Let’s start with the easy stuff and then move on to the tougher stuff

Movies (a first start)

There’s a great movie guide at 4K.com, but with most Samsung and other TVs made in 2014 or later and most others can read it directly. Most work with either set top box like the Fire 4K, nVidia Shield or with Samsung Tizen based UHD (Most of the new ones).

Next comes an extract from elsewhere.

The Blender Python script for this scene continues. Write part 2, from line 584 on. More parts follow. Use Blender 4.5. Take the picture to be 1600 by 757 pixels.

  1. Blu-ray UHD. As with the previous shift, the easiest thing to do is to get some new Blu-ray disks that are 4K. They do not have the streaming bandwidth problems, but do cost some money.
  2. Amazon. They have about 33 movies and a few television series in Ultra HD now with the best being Mozart in the Jungle. Most of these are free with Amazon Prime, so might as well just use it. I had a chance to watch these over the weekend and it works well. There is a separate 4K tab for TV Shows and for Movies.
  3. Youtube 4K. This is mainly user content, but great demo footage to test your displays.
  4. Netflix 4K. If you a relatively new Samsung TV there is a built in player for Netflix. Content is limited and you need a good internet connection. House of Cards and other Netflix in house series are in 4K. You do need a $13/month UltraHD plan to see them though.
  5. Google Play Movies. You need a Sony television, Roku, nVidia Shield of other Android box, but they now have 4k movies you can buy.
  6. UltraFlix is a 4K focused content provider with some great UHD movies like Robocop (1987).  But beware that most of the their content is upscaled from HD and not native UHD.

Hardware (At least this is here)

UHD Blu-ray players (Sony). These are expensive but the highest quality are dedicated Kursh uhd. Most folks won’t need them but boy are they cool and they are only $80 for a UHD player, so why not get one. Well, the main reason is the UHD Blu Ray disks cost a fortune 🙂
Gaming and everything else. The new xBox One S is 4K capable. For $300, this is really your all in one box. You get xBox 360 games, UHD Blu-ray player and the Netflix and Amazon streaming clients. Also there is a new option, you can get 4K streaming games via GEForce Go. This costs $8/month, but is way cheaper than buying and supporting a $1,500 machine. It let’s you do 4K gaming (I don’t know about ping times).
Streaming only. If you just want streaming, then the choices are the nVidia Shield, Roku 4 and Amazon Fire HD. The best is nVidia Shield is the only box with 4K HDR content for both Netflix and Amazon at $200 while the others are just streaming boxes at $89-99. As an aside do not get the $300 nVidia Shield with 500GB, they have USB ports, so instead go all solid state and get a USB to SATA (if you care about reliability) convertor or a USB key.

Sports (Upscaling is it)

If you are talking sports on 4K, then you are talking limited and special events for right now. Basically certain classics are being done this way, but it isn’t a regular thing at all. That’s one reason you really want a great upscaler in your TV. The big reason for this is that they need 4Kp60 (60 frames per second) so that is way more bit rate (50Mbps) than you need for HD. It also needs HDMI 2.0 and not the older 1.4 set top boxes, so lots has to change:

  1. DirecTV. You need a new set top box and a premium package, but they will broadcast MLB highlight games this coming summer.
  2. Time Warner. They do not seem to have any 4K plans that I could find.
  3. Comcast. They seem to have stalled out although Samsung 2014 or later TVs have a small selection of content from a dedicated Xfinity application.